Subhan (S): Posisi gue sekarang adalah CEO Group Automotive Bosowa, yang memiliki usaha dealer dan rental otomotif serta taksi di kawasan Timur Indonesia. Sebagai CEO, tugas gue adalah mengawasi kegiatan operasional. Gue mulai gabung dengan Bosowa setelah lulus kuliah, tahun 2007.
Danniel (D): Posisi saya adalah owner Martabak65a generasi kedua. Job desc-nya adalah me-manage pegawai, bikin sistem kerja, serta bertanggung jawab atas desain grafis dan marketing promosi. Saya mulai membantu ayah di Martabak65a sejak tahun 2010. Sempat double job bekerja sebagai kepala produksi di sebuah percetakan, sampai tahun 2014.
Faisal (F): Sejak pertengahan 2015 lalu, saya menjadi Project Director perusahaan baru Kalla Group, yaitu Bumi Mineral Sulawesi, yang core business-nya adalah pengolahan mineral. Karena ini perusahaan baru, saya bertanggung jawab terhadap semua prosesnya dari awal, seperti urusan financial dan teknis, membuat pabrik, hingga mengolah dan menjual produk.

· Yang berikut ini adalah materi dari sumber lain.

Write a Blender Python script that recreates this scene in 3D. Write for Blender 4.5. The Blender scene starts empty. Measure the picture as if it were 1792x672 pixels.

Sebelumnya, saya bekerja di Toyota, di bawah Kalla Group juga. Di situ lah tempat saya digembleng. Saya mulai kerja dari program Management Trainee, kemudian sempat jadi sales mobil serta divisi servis.
Sejak kapan, sih, kalian dipersiapkan untuk meneruskan bisnis keluarga?
S: Sejak kecil, gue memang sudah dibiasakan ke kantor dan bengkel tempat usaha bokap. Dengan sendirinya, gue jadi mengerti bahwa [Bosowa] adalah usaha keluarga yang akan diteruskan oleh kami, anak-anaknya. Sejak kuliah, gue juga udah magang di Bosowa dan memang diarahkan untuk segera lulus agar bisa membantu bisnis keluarga.
Tapi, gara-gara dari kecil gue biasa ke bengkel dan melihat dunia otomotif, gue juga jadi jatuh cinta sama balap! Bahkan orang tua nggak bisa menghalangi keinginan gue buat jadi pembalap, hahaha.
Subhan Aksa, CEO sekaligus pembalap!
D: Saya justru nggak disiapkan untuk meneruskan bisnis keluarga. Saya sendiri lah yang ingin mengembangkan bisnis keluarga dengan ilmu DKV yang saya dapat dari kuliah.
F: Secara nggak langsung, saya mulai dipersiapkan sejak kelas 2 SMA. Waktu itu saya mulai diajak ke pabrik, ke luar kota, dan diperlihatkan bagaimana sebuah perusahaan berjalan. Setelahnya, saya mulai dikenalin ke orang-orang dan diajari cara menjalankan perusahaan.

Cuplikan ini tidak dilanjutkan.